Thursday, February 17, 2011

Why Chinese Mothers Are Superior

What do parents owe to their children? What do children owe to their parents?
     For example, if a child comes home with an A-minus on a test, a Western parent will most likely praise the child. The Chinese mother will gasp in horror and ask what went wrong. If the child comes home with a B on the test, some Western parents will still praise the child. Other Western parents will sit their child down and express disapproval, but they will be careful not to make their child feel inadequate or insecure, and they will not call their child "stupid," "worthless" or "a disgrace." Privately, the Western parents may worry that their child does not test well or have aptitude in the subject or that there is something wrong with the curriculum and possibly the whole school. If the child's grades do not improve, they may eventually schedule a meeting with the school principal to challenge the way the subject is being taught or to call into question the teacher's credentials. [...]
     Chinese parents demand perfect grades because they believe that their child can get them. If their child doesn't get them, the Chinese parent assumes it's because the child didn't work hard enough. That's why the solution to substandard performance is always to excoriate, punish and shame the child. The Chinese parent believes that their child will be strong enough to take the shaming and to improve from it. (And when Chinese kids do excel, there is plenty of ego-inflating parental praise lavished in the privacy of the home.)
     Chinese parents believe that their children owe them everything. Although Amy Chua does not clearly back up this claim in her article, I think I can understand where this belief comes from. For one, Chinese parents believe that in order to achieve the best future, an individuals has to constantly be on the top, so they push their children to maintain the top grades. When the child bring home a B or something, the parents express disapproval because it defies what they had been teaching their child and the only way to explain that resulting grade is that the child did not work hard enough - did not study enough - to achieve the standard A.
     In addition, parents believe that the child should be able to be strong enough to endure the punishment that comes from failure.

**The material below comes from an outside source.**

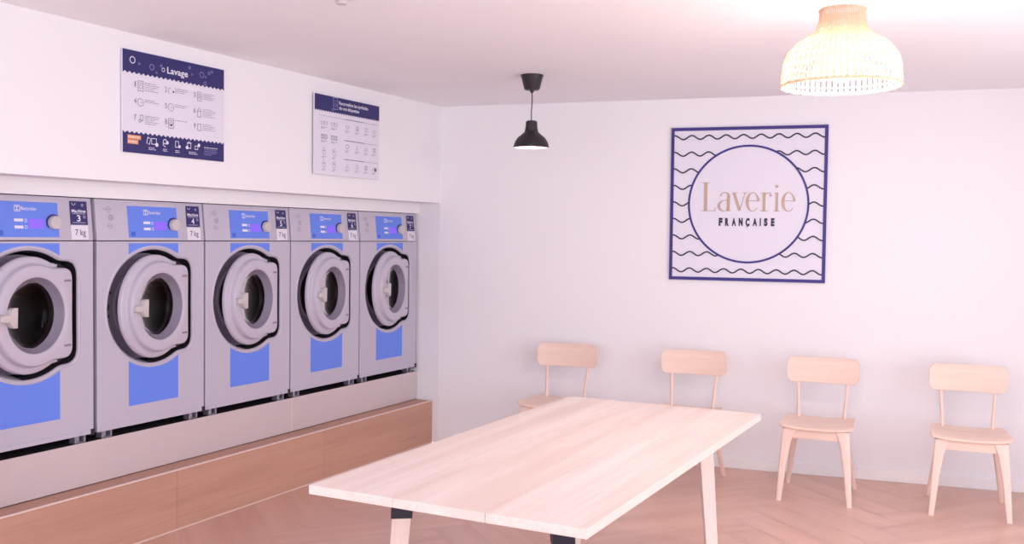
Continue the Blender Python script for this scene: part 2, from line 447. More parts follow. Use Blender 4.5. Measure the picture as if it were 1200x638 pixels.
def make_machine():
    root = empty('washing_machine', (0,0,0))
    # cabinet
    mb = MB()
    mb.loft([[(x, -MW/2, ZB), (x, MW/2, ZB), (x, MW/2, ZC-0.002), (x, -MW/2, ZC-0.002)] for x in (-0.0865, -0.20, -MD)], True, False, True)
    mb.build('cabinet', 'grey', root, smooth=0)
    # front panel with the round well
    def rect_ring(x, ins=0.0):
        out = []
        for t in TH:
            c, s = cos(t), sin(t); k = 1e9
            if c > 1e-9: k = min(k, (MW/2-ins)/c)
            if c < -1e-9: k = min(k, (-MW/2+ins)/c)
            if s > 1e-9: k = min(k, (ZC-0.004-ins-CZ)/s)
            if s < -1e-9: k = min(k, (ZB+ins-CZ)/s)
            out.append((x, k*c, CZ+k*s))
        return out
    fn = lambda i: max(0.0, -cos(TH[i]))*0.8 + 0.2*(1-cos(TH[i]))/2
    mb = MB()
    mb.loft([rect_ring(-0.087), rect_ring(-0.003), rect_ring(0.0, 0.003), rect_ring(0.0, 0.006), outline(0.0, *WELL, off=0.0225), outline(0.0, *WELL, off=0.020), outline(0.003, *WELL, off=0.012),
             outline(0.0, *WELL, off=0.004), outline(-0.006, *WELL, off=0.0), outline(-0.010, *WELL, off=0.0)])
    mb.build('front_panel', 'grey', root, smooth=40)
    def well_part(keep, name, mat):
        A = outline(-0.0095, *WELL, off=0.0003)
        B = [(x, y*(1-0.22*fn(i)), CZ+(z-CZ)*(1-0.22*fn(i))) for i, (x, y, z) in enumerate(outline(-0.080, *WELL, off=-0.002))]
        idx = [i for i in range(len(TH)) if keep(i)]
        # start the run after the gap so that it stays connected
        k0 = next(i for i in idx if (i-1) % len(TH) not in idx); run = [(k0+j) % len(TH) for j in range(len(idx))]
        mb = MB(); mb.loft([[A[i] for i in run], [tuple((a+b)/2 for a, b in zip(A[i], B[i])) for i in run], [B[i] for i in run]], False)
        mb.build(name, mat, root)
    c0 = -0.05
    well_part(lambda i: cos(TH[i]) <= c0, 'well_wall', 'grey_light')
    well_part(lambda i: cos(TH[i]) > c0 or cos(TH[(i+1) % len(TH)]) > c0 or cos(TH[i-1]) > c0, 'well_dark_wall', 'gap_dark')  # hinge-side wall of the well coloured black to darken the door gap
    mb = MB()
    mb.loft([outline(-0.079, 0.27, 0.25, 0.23, 0.05, off=0.0), circ(-0.079, 0.20), circ(-0.083, 0.172), circ(-0.086, 0.172)])
    wf = mb.build('well_floor', 'grey_dark', root)
    mb = MB()
    mb.lathe([(0.196, 0.0), (0.190, 0.008), (0.180, 0.009), (0.172, 0.003), (0.172, -0.004)], 64, (-0.078, 0, CZ), 'X')
    mb.build('door_seal', 'grey_dark', root)
    # drum
    mb = MB()
    mb.lathe([(0.172, -0.002), (0.20, -0.03), (0.205, -0.30), (0.19, -0.33), (0.06, -0.345), (0.055, -0.335), (0.001, -0.33)], 64, (-0.087, 0, CZ), 'X')
    for k in range(3):
        a = 2*pi*k/3 + 0.4
        mb.tube([(-0.12, 0.19*cos(a), CZ+0.19*sin(a)), (-0.40, 0.19*cos(a+0.1), CZ+0.19*sin(a+0.1))], 0.022, 8)
    mb.build('drum', 'steel', root)
    # bottom rim
    mb = MB(); mb.box(0.0, 0.003, -MW/2+0.012, MW/2-0.012, ZB+0.001, ZB+0.022, 0.001, 1)
    for u in (-0.27, 0.27):
        mb.lathe([(0.007, 0.0), (0.007, 0.002), (0.004, 0.003)], 12, (0.003, u, ZB+0.012), 'X', False, True)
    mb.build('kick_strip', 'grey', root)
    mb = MB(); mb.box(-0.02, 0.004, MW/2-0.022, MW/2+0.004, ZB-0.006, ZB+0.024, 0.002, 1)
    mb.build('corner_block', 'black', root)
    # feet
    for u in (-0.285, 0.285):
        for x in (-0.035, -0.60):
            mb = MB()
            mb.box(x-0.02, x+0.022, u-0.03, u-0.022, 0.004, ZB+0.002, 0.001, 1); mb.box(x-0.02, x+0.022, u+0.022, u+0.03, 0.004, ZB+0.002, 0.001, 1)
            mb.box(x-0.02, x+0.022, u-0.03, u+0.03, 0.0, 0.005, 0.001, 1)
            mb.tube([(x, u, 0.004), (x, u, ZB+0.002)], 0.010, 10)
            mb.build('foot', 'foot', root)
    # blue film, above and below the door
    ink = Ink(0.0012); low = Ink(0.0012)
    def top_z(u, off): 
        rr = [shape_r(t, *WELL) + off for t in TH]
        for _ in range(2): rr = [(rr[i-1] + 2*rr[i] + rr[(i+1) % len(rr)])/4 for i in range(len(rr))]
        up = [(r*cos(t), r*sin(t)) for r, t in zip(rr, TH)]
        best = None
        for i in range(len(up)):
            a, b = up[i-1], up[i]
            if a[1] > 0 and b[1] > 0 and min(a[0],b[0]) <= u <= max(a[0],b[0]) and abs(a[0]-b[0]) > 1e-9:
                z = a[1] + (b[1]-a[1])*(u-a[0])/(b[0]-a[0]); best = z if best is None else max(best, z)
        return best
    us = [-0.163 + 0.326*i/36 for i in range(37)]
    for a, b in zip(us[:-1], us[1:]):
        za, zb = top_z(a, 0.0215), top_z(b, 0.0215)
        ink.poly([(a, CZ+za), (b, CZ+zb), (b, ZC-0.014), (a, ZC-0.014)])
        low.poly([(a, 0.136), (b, 0.136), (b, CZ-zb), (a, CZ-za)])
    ink.build('blue_film', 'blue', root); low.build('blue_film', 'blue', root)
    # control panel, leaning back
    mb = MB()
    mb.hexa([(-MD,-MW/2,ZC),(0.0,-MW/2,ZC),(0.0,MW/2,ZC),(-MD,MW/2,ZC)], [(-MD,-MW/2,ZT),(-0.02,-MW/2,ZT),(-0.02,MW/2,ZT),(-MD,MW/2,ZT)], 0.0025)
    cp = mb.build('control_panel', 'grey', root)
    ink = Ink(0.0010, slope); ink.rect(-0.16, 0.165, 0.978, 1.136); ink.build('blue_plate', 'blue', cp)
    ink = Ink(0.0010, slope); ink.rect(-0.16, 0.150, 1.137, 1.150); ink.build('plate_edge', 'grey_light', cp)
    ink = Ink(0.0018, slope); ink.rect(-0.145, -0.118, 0.985, 1.008); ink.build('blue_button', 'blue_dark', cp)
    ink = Ink(0.0018, slope)
    ink.rect(-0.062, -0.018, 1.047, 1.060); ink.rect(-0.062, -0.018, 1.016, 1.029)
    ink.box(-0.010, 0.002, 1.045, 1.059, 0.002); ink.box(-0.010, 0.002, 1.016, 1.030, 0.002)
    # emblem and maker's name
    ink.box(-0.058, -0.030, 1.092, 1.120, 0.0028)
    ink.poly([(-0.052,1.115),(-0.036,1.115),(-0.044,1.106)]); ink.poly([(-0.052,1.097),(-0.044,1.105),(-0.036,1.097)])
    ink.text('Electrolux', -0.026, 0.052, 1.098, 1.114, 0.01)
    ink.build('panel_print', 'white_ink', cp)
    mb = MB(); mb.hexa([(-0.006+slope(1.017),0.008,1.017),(0.0025+slope(1.017),0.008,1.017),(0.0025+slope(1.017),0.088,1.017),(-0.006+slope(1.017),0.088,1.017)],
                       [(-0.006+slope(1.06),0.008,1.06),(0.0025+slope(1.06),0.008,1.06),(0.0025+slope(1.06),0.088,1.06),(-0.006+slope(1.06),0.088,1.06)], 0.001, 1)
    mb.build('display', 'screen', cp)
    mb = MB(); mb.lathe([(0.038, -0.004), (0.038, 0.003), (0.033, 0.0035)], 32, (-0.008, 0.137, 1.045), 'X', False, True)
    mb.build('dial_shade', 'navy', cp)  # dark ring painted in as the shadow around the dial
    mb = MB(); mb.lathe([(0.031, -0.003), (0.031, 0.020), (0.028, 0.0245), (0.020, 0.025)], 32, (-0.008, 0.137, 1.045), 'X', False, True)
    mb.box(0.016, 0.0185, 0.135, 0.139, 1.058, 1.070)
    mb.build('dial', 'knob', cp)
    # small moulded marks on the left of the panel
    ink = Ink(0.0012, slope)
    for (u, v) in ((-0.275, 1.115), (-0.262, 1.075), (-0.272, 1.035)):
        ink.ring(u, v, 0.013, 0.0018, 16); ink.rect(u-0.016, u+0.016, v-0.001, v+0.001)
    ink.ring(-0.302, 1.115, 0.004, 0.0015, 10); ink.rect(-0.274, -0.250, 1.066, 1.068); ink.rect(-0.274, -0.250, 1.083, 1.085)
    ink.build('panel_symbols', 'grey_dark', cp)
    # door, standing a little ajar
    al = radians(9.0); hx, hu = -0.04, 0.215
    def ajar(p):
        x, u, z = p; dx, du = x-hx, u-hu
        return (hx + dx*cos(al) - du*sin(al), hu + dx*sin(al) + du*cos(al), z)
    def aj(ring): return [ajar(p) for p in ring]
    D1 = (0.264, 0.222, 0.230, 0.045); D2 = (0.228, 0.217, 0.208, 0.04)
    mb = MB()
    mb.loft([aj(r) for r in (circ(-0.050, 0.165), outline(-0.050, *D1, off=-0.006), outline(-0.044, *D1), outline(-0.030, *D1),
             outline(-0.022, *D1, off=-0.006), outline(-0.019, *D2, off=0.008), outline(-0.014, *D2, off=0.003), outline(0.002, *D2, off=0.001), outline(0.008, *D2, off=-0.001), outline(0.0125, *D2, off=-0.005), outline(0.014, *D2, off=-0.011),
             circ(0.0145, 0.195), circ(0.0145, 0.176), circ(0.0125, 0.172), circ(0.008, 0.170), circ(-0.032, 0.156), circ(-0.037, 0.152), circ(-0.046, 0.156), circ(-0.050, 0.165))])
    dr = mb.build('door', 'grey_light', root, smooth=30)
    dr.data.materials.append(M['gap_dark']); dr.data.materials.append(M['grey_dark'])
    for p in dr.data.polygons:
        x, u, z = p.center
        # back into the closed-door frame
        dx, du = x-hx, u-hu; xx = hx + dx*cos(al) + du*sin(al); uu = hu - dx*sin(al) + du*cos(al)
        rr = sqrt(uu*uu + (z-CZ)**2)
        if xx < -0.012 and rr > 0.19 and uu > 0.15: p.material_index = 1  # hinge-side door edge coloured black, matching the gap beside it
        elif xx < 0.006 and rr < 0.1745: p.material_index = 2
    mb = MB()
    prof = [(0.0, -0.072), (0.05, -0.071), (0.09, -0.064), (0.115, -0.052), (0.1185, -0.046)]
    th = [2*pi*i/64 for i in range(64)]
    def cc(x, r): return [ajar((x, r*cos(t), CZ+r*sin(t))) for t in th]
    mb.loft([cc(-0.036, 0.1525), cc(-0.050, 0.143), cc(-0.064, 0.112), cc(-0.072, 0.060), cc(-0.074, 0.002)], True, False, True)
    mb.build('porthole_glass', 'glass', dr)
    mb = MB()
    def hp(pts, x0, x1):
        n = len(pts)
        a = [ajar((x0, u, CZ+v)) for u, v in pts]; b = [ajar((x1, u*1.0, CZ+v)) for u, v in pts]
        c = [ajar((x1+0.005, (u+0.175)*0.86-0.175, CZ+v*0.82)) for u, v in pts]
        mb.loft([a, b, c], True, True, True)
    hp([(-0.222,-0.012),(-0.200,-0.020),(-0.180,-0.014),(-0.168,-0.034),(-0.152,-0.044),(-0.132,-0.044),(-0.130,0.044),(-0.152,0.044),(-0.168,0.034),(-0.180,0.014),(-0.200,0.020),(-0.222,0.012)], 0.010, 0.034)
    mb.build('door_handle', 'knob', dr)
    # raised ribs of the hinge side
    for sv in (-1, 1):
        z = CZ + sv*0.150; mb = MB()
        mb.loft([[ajar((0.013, 0.160, z-0.006)), ajar((0.013, 0.205, z-0.006)), ajar((0.013, 0.205, z+0.006)), ajar((0.013, 0.160, z+0.006))],
                 [ajar((0.0165, 0.163, z-0.004)), ajar((0.0165, 0.202, z-0.004)), ajar((0.0165, 0.202, z+0.004)), ajar((0.0165, 0.163, z+0.004))]], True, False, True)
        mb.build('hinge_cover', 'grey_dark', dr)
    # latch slots in the wall of the well
    for a, s in ((pi-0.03, 0.014), (pi+0.14, 0.007), (pi-0.30, 0.007)):
        mb = MB(); c = (-0.035, 0.264*cos(a), CZ+0.264*sin(a)); mb.box(c[0]-0.008, c[0]+0.008, c[1]-0.004, c[1]+0.006, c[2]-s, c[2]+s, 0.002, 1)
        mb.build('latch_slot', 'black', root)
    return root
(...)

Many Chinese parents believe that is a child cannot achieve a certain standard, then the child themselves is at fault. In a sense, it is the same concept as the Western "try your best"; however, the difference lies in the definition of best. Westerns believe that things will work out if the child passes; however Chinese parents do not wish to accept anything but the best.
     Therefore, Chinese parents believe that their children owe them everything because they had expected and pushed them to be the best since the very  beginning of thier lives.